Opinion: Studies Show TARP Worked, But We Should Never Do It Again

By John Sedunov, Allen Berger, and Raluca Roman.

Amid the throes of the financial crisis exacerbated by the collapse of Lehman Brothers, Congress passed the Emergency Economic Stabilization Act (EESA) of 2008, which created the Troubled Asset Relief Program (TARP) — a $700 billion relief package aimed at stabilizing the banking system and restoring economic security to the real economy. At the time, opinions on the package were split. Then-Senators Barack Obama and John McCain were in favor of the bailout, while other politicians like Senators Christopher Dodd and Richard Shelby expressed concerns over it. 

As we look back at 10 years since the implementation of TARP, much controversy remains about how effective the program was. Questions persist today about whether TARP achieved its two main goals of preventing further collapse of the financial system and keeping the economy from plunging into a deeper recession or depression. Our research suggests that the answer to both of these questions is a resounding yes. 

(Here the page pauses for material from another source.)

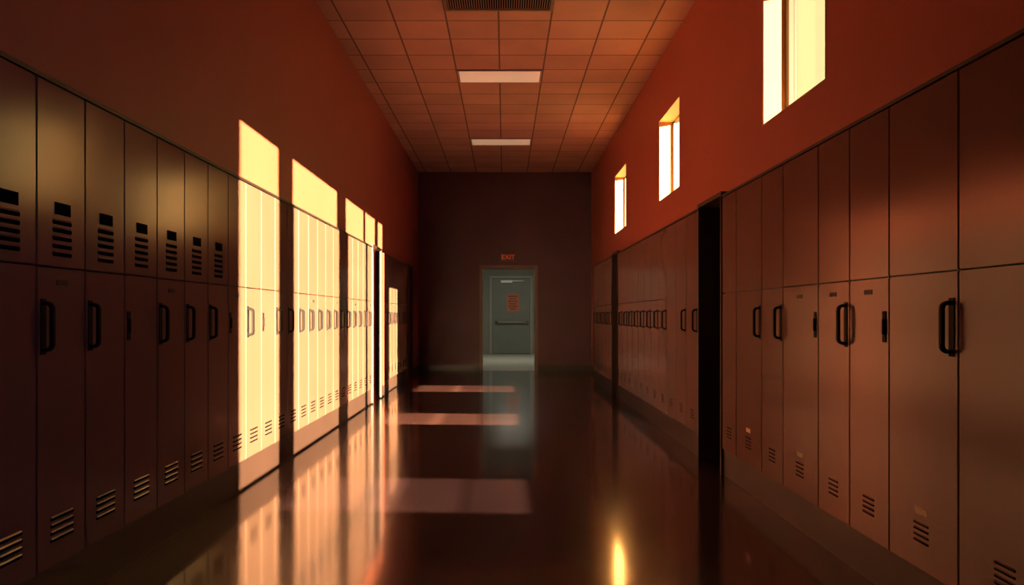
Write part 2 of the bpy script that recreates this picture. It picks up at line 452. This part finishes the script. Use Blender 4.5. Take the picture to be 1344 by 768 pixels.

Our analysis of publicly traded U.S. banks suggests that TARP significantly reduced recipient banks’ contributions to systemic risk, helping prevent financial system collapse.  This outcome occurred primarily through increasing the value of recipient banks’ common equity, which reduced their market leverage, making them safer and less likely to suffer financial distress and harm other institutions.

The overall results suggest that TARP made the banking system safer, and likely saved Wall Street.

TARP was most effective in reducing contributions to systemic risk in the short run — primarily during the heart of the financial crisis — consistent with policymakers’ interest to lessen systemic risk during the most disruptive times. 

However, the effects on systemic risk faded and may have been reversed in the long run. These consequences are consistent with the possibility that moral hazard incentives to take on excessive risk caused by bailouts like TARP return in normal times.

Other research finds that TARP led to increased net job creation and net hiring establishments in the United States, as well as decreased business and personal bankruptcies.  These outcomes primarily resulted from increases in commercial real estate lending and off-balance sheet real estate guarantees. Thus, TARP appeared to significantly help the real economy, saving Main Street as well as Wall Street.

What does this mean going forward? TARP accomplished its two main goals of rescuing the financial system and real economy, but that does not mean that bailouts are the best policy. 

Recent research compares bailouts like TARP with bail-ins, like the Orderly Liquidation Authority instituted by the Dodd-Frank Act of 2010. Under bail-ins, the private sector rather than the government injects the funds into large problem financial institutions.

The research suggests that while generating some of the same benefits of bailouts, bail-ins provide superior incentives to bailouts for banks to hold higher capital ratios during normal times and raise them when the banks become distressed. Thus, an even better regime may be in place when the next financial crisis occurs.

John Sedunov and Allen Berger are professors at the Villanova School of Business and University of South Carolina, respectively.  Raluca Roman is an economist at the Federal Reserve Bank of Philadelphia.